Odds are more like google type system. FWIW we've seen a huge uptick over various sites from AI crawlers over the last year or so, seems everyone want data to train their models on and of course forum conversations make for good pickings! They tend to be a bit more aggressive than the search engine bots - I'm guessing the former have managed to find a middle-ground between doing their thing and being blocked.

Tail your web logs and see who is busy viewing the site!
 
I'm always a little reluctant to go and point people to their underlying server and command lines if they are less than familiar with it. So caveat emptor and so forth.

tail is a unix command to show the end (ie the tail end) of a file. Typically it shows a set number of lines, so a command like tail /etc/hosts would show the end of the /etc/hosts file. The command optionally takes a -f flag to put it into follow mode, in this mode it constantly reads and outputs the end of a file. So if you have log file you can use this mode to in essence watch the webserver log in real (somewhat dependent on the server config) time, so something like tail -f /var/log/nginx.access. You'd normally see all the various file accesses. Typically if you've got someone busy scraping then you'd see their traffic pattern doesn't match other entries. So me requesting this page would be showing as a request for the page and CSS files and images and so forth. Bots are often only interested in the text content so you'd perhaps see the same IP requesting page after page and generally at unreasonable speed.
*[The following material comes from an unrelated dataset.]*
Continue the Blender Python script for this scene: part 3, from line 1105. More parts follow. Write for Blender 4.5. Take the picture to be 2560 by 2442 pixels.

However if you're not familiar with whatever operating system (odds are some *NIX flavour or a *NIX clone like Linux) you are running your forum on then even knowing probably wouldn't help you that much. I mean I'd look and pull out some addresses maybe check where they are being advertised from and might be blocking single addresses or subnets, there isn't really "one way" of doing any of that stuff, all very dependent on what firewalls you are running on the server or in your larger network. I'd suggest having a bit of a gentle play and doing some reading and learning around *NIX command line administration before hand so you have bit of a feel for command line fun and games.

I guess you could look at your the members page under guests to give the rough list and if lots are viewing errors you could block some IPs in XF itself. Not ideal, but maybe you'll see a very obvious IP pattern for the guests? Otherwise if your only server admin is via some kind of control panel there may well be ways within that to view/tail log files which might work for you. You could ask your host I guess as they will be familiar with the setup they are running!

Sorry to not be of more help. However unless your server is struggling the worst they are probably doing is searching/indexing and borrowing your content! :)
 
in the end, it is a personal choice. if these are not affecting your site's performance and you do not mind getting your content indexed by random (ai and others) spiders all around the world, these can be safely ignored. if not, your choice is to identify as many spiders as you can (use the addon that adds a lot more bot identifications to xenforo's own list) and monitor them and block the ones you do not find worthy of indexing your portal.